Barış Pehlivan'ın Açıklamaları
Pehlivan, cezanın nedenini şu sözlerle açıkladı: "Kilis Adliyesi'nde görev yapan bir savcı var. Savcı olmadan önce AKP'nin Şehitkamil ilçesinin başkanıydı. AKP’nin ilçe başkanıyken trafikte tartıştığı bir adamı silahla vurup, yaraladı. Ayrıca, FETÖ'nün hakim ve savcı adaylarını yargıya soktuğu ortaya çıkan ve 15 Temmuz’da KHK ile kapatılan Müdafaa Demokrasi ve Hukuk Derneği'nin 31 Mart 2016'ya kadar üyesiydi. Ben bu savcıyı aradım, kendimi tanıttım, kendisiyle ilgili haber yapacağımı belirttim. Bununla birlikte, yanıt hakkına saygım gereği sorularımı ilettim. O da açık açık yanıt verdi. Tüm bu bilgileri ve sorularımın yanıtını Cumhuriyet gazetesinde yayımladım."
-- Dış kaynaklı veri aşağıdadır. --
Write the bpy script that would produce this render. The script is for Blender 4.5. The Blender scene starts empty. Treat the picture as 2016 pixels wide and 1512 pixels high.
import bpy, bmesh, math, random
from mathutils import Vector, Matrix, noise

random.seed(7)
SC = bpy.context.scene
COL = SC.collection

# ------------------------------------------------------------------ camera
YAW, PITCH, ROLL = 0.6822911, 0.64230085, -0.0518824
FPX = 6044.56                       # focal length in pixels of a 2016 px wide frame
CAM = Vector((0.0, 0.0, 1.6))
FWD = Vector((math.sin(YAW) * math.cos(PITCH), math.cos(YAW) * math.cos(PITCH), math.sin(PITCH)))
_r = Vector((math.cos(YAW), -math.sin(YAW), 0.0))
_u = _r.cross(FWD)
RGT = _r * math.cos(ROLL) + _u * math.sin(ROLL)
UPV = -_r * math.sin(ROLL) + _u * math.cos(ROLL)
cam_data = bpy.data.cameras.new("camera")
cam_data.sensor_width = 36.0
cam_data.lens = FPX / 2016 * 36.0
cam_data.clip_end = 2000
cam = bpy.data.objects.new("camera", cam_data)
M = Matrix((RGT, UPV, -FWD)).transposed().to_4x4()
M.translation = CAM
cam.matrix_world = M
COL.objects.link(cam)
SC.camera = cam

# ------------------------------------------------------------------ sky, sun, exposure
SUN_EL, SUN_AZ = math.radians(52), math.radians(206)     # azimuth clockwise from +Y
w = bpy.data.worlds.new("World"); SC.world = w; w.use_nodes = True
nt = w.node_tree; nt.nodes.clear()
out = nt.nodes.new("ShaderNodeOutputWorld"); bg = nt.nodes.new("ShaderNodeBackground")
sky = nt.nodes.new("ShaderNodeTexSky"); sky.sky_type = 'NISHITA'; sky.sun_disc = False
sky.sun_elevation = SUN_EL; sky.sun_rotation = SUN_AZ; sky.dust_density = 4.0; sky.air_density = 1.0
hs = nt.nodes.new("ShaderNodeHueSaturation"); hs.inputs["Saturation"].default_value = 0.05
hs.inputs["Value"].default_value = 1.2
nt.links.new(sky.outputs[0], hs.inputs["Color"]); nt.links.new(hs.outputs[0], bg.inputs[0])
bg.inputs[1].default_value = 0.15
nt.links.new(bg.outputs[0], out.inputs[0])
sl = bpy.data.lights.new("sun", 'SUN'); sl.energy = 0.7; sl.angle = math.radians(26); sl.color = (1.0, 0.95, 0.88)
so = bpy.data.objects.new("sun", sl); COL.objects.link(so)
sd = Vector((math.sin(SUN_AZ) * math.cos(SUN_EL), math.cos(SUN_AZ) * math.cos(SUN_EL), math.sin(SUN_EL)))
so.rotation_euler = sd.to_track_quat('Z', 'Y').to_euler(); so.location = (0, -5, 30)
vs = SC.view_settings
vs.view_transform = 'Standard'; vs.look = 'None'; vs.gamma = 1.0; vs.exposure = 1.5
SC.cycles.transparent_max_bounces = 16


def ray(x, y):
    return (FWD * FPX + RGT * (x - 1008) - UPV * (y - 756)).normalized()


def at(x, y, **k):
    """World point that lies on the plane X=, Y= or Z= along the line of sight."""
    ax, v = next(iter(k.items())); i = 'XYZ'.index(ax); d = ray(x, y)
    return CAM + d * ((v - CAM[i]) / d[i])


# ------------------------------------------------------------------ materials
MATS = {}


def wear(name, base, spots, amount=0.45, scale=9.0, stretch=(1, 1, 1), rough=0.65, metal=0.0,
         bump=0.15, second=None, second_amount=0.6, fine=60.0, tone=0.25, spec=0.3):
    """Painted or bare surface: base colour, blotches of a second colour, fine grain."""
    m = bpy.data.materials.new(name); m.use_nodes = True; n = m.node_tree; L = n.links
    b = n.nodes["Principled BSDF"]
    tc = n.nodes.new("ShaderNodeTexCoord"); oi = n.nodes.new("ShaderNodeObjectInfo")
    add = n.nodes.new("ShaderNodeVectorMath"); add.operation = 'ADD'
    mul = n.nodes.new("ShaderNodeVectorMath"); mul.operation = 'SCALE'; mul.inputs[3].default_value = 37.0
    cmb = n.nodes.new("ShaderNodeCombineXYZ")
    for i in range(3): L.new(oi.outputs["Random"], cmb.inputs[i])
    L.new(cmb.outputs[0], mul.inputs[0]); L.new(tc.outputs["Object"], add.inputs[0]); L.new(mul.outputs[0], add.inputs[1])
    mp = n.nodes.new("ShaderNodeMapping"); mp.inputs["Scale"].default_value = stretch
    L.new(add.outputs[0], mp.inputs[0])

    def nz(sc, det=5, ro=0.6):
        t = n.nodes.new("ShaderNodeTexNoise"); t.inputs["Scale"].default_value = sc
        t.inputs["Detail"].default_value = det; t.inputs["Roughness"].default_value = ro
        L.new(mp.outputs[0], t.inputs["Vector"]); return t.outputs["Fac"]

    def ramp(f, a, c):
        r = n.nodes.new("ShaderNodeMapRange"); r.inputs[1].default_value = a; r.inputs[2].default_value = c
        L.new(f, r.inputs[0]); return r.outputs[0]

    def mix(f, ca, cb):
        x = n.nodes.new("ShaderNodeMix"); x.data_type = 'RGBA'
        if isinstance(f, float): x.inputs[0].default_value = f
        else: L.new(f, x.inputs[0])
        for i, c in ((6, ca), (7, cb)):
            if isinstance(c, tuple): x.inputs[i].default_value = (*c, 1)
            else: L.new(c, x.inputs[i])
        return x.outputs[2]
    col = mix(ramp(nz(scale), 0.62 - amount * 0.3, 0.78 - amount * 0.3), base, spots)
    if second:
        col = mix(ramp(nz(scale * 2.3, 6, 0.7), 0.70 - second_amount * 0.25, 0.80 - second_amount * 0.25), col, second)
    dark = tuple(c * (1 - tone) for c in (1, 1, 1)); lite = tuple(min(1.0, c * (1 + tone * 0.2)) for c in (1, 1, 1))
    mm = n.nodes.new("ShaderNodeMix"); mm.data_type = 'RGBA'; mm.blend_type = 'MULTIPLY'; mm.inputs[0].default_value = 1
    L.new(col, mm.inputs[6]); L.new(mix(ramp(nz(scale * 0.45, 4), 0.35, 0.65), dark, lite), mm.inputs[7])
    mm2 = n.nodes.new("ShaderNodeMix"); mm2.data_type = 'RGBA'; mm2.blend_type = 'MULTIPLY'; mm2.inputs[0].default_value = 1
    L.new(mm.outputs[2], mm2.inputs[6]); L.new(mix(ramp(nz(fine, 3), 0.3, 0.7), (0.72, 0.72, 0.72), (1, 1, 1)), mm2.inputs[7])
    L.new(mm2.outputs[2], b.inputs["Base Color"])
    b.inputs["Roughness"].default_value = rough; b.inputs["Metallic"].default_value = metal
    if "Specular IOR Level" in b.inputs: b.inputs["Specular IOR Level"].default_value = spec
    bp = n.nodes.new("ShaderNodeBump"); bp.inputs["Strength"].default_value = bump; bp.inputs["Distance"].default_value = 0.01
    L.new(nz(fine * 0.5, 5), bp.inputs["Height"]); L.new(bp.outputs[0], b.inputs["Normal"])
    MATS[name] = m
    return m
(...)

Pehlivan, davanın Kilis'te açılmasına da tepki göstererek, "İstanbul’da yaşamama, gazetemin merkezi İstanbul olmasına rağmen dava Kilis’te açıldı. İtiraz ettik, kabul edilmedi. Sözün özünde; hiçbir kelimesi yalanlanamayan yukarıdaki yazımı, yazının aktörü savcının mesai arkadaşları yargıladı. “Arkadaşlar” arasında gerçekleşen bu davada da bugün karar çıktı. Sonuçta “haberleşmenin gizliliğini ihlal” suçundan 1 ay 3 hapis ile cezalandırıldım," ifadelerini kullandı.
"Bu Suçu Nasıl İşlediğimi Bilmiyorum"
Pehlivan, "Bu suçu nasıl işlediğimi bilmiyorum. Bugünün yargı sisteminde bu haklı sorumun bir anlamı olmadığını da biliyorum," dedi. Ayrıca, savcının arkadaşı olan hakimin, kendisini bazı haklarından mahrum bıraktığını ve kamu görevinde çalışmasını yasakladığını belirtti. Bu durum, yargı bağımsızlığı ve tarafsızlığı konularında soru işaretleri yarattı.
Türkiye'de basın özgürlüğü ve gazetecilerin çalışma koşulları uzun zamandır tartışma konusu. Bu tür davalar, gazetecilerin haber yapma özgürlüğünü kısıtlayıcı bir etki yaratırken, kamuoyunun bilgi alma hakkını da olumsuz etkiliyor. Barış Pehlivan'ın aldığı bu ceza, Türkiye'deki basın özgürlüğü açısından endişe verici bir gelişme olarak değerlendiriliyor.